Investors are open to the right name at the right price. “Investors are willing to listen — it wasn’t like after Sino Forest when every Chinese credit was tarred by the same brush. But they are selective and looking for a decent new issue premium,” said one syndicate banker.

Away from China, financial services company Sun Hung Kai & Co has mandated UBS and Standard Chartered for investor meetings that start today. Sun Hung Kai & Co operates under Sun Hung Kai Financial and UAF Holdings with businesses that include wealth management and brokerage, capital markets, asset management, consumer finance and principal investments.

In Thailand, oil and gas company PTT Exploration & Production has mandated Deutsche Bank, Citi, UBS and HSBC to arrange fixed income investor meetings. Absent from the deal is Barclays, which handled the company’s $700 million bond deal on a sole basis last year. 

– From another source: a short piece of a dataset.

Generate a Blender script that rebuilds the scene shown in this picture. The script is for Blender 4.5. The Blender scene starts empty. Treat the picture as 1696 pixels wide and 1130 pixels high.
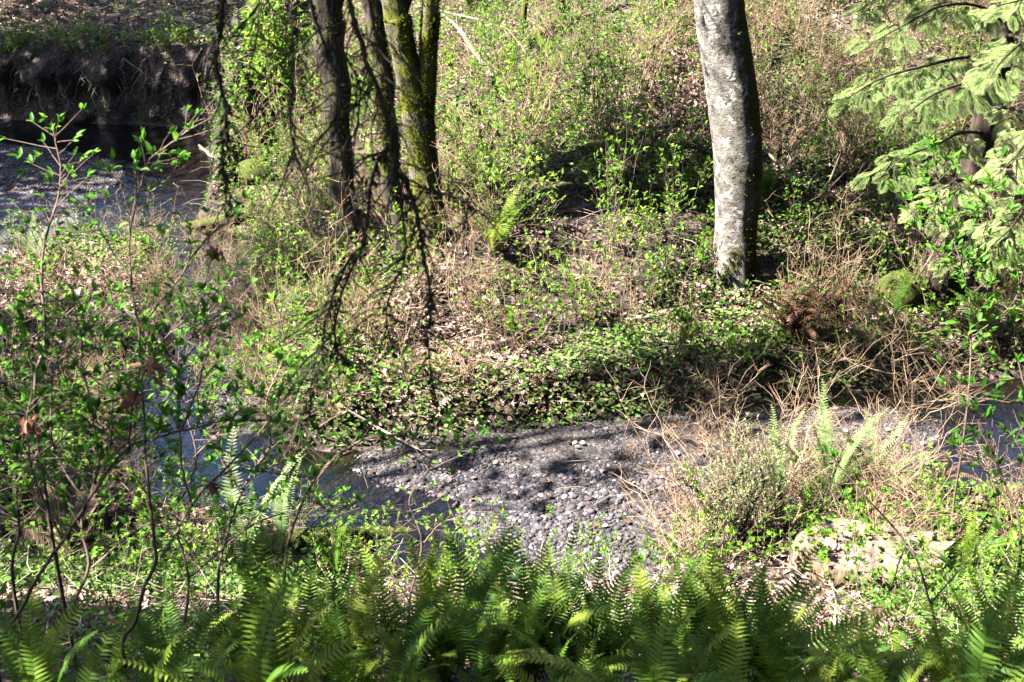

With so many borrowers in the market, being able to capture a clean window is important and investment-grade borrower Korea Western Power did just that early on Friday morning. The company priced its $500 million five-year bond at Treasuries plus 235bp, at the tight end of the final guidance of Treasuries plus 235bp to 240bp and about 15bp inside of initial guidance. The deal attracted an order book of $3.1 billion from more than 180 investors.

“We had a good window with no other competing issues. There were auctions in Europe and I think that put some other issuers off,” said one banker. In secondary markets, the bonds traded at Treasuries plus 228bp, 7bp tighter than the issue spread.

Korea Western Power had an outstanding $150 million bond maturing 2016 that was trading at Treasuries plus 240bp. The new Korea Western Power bonds priced 5bp inside of that, but the 2016s are illiquid. Other comparables include the Kosep 2017s which were at Treasuries plus 230bp and the Korea National Oil Corp 2017s which was at Treasuries plus 215bp. Barclays, J.P. Morgan, Morgan Stanley and Royal Bank of Scotland were joint bookrunners.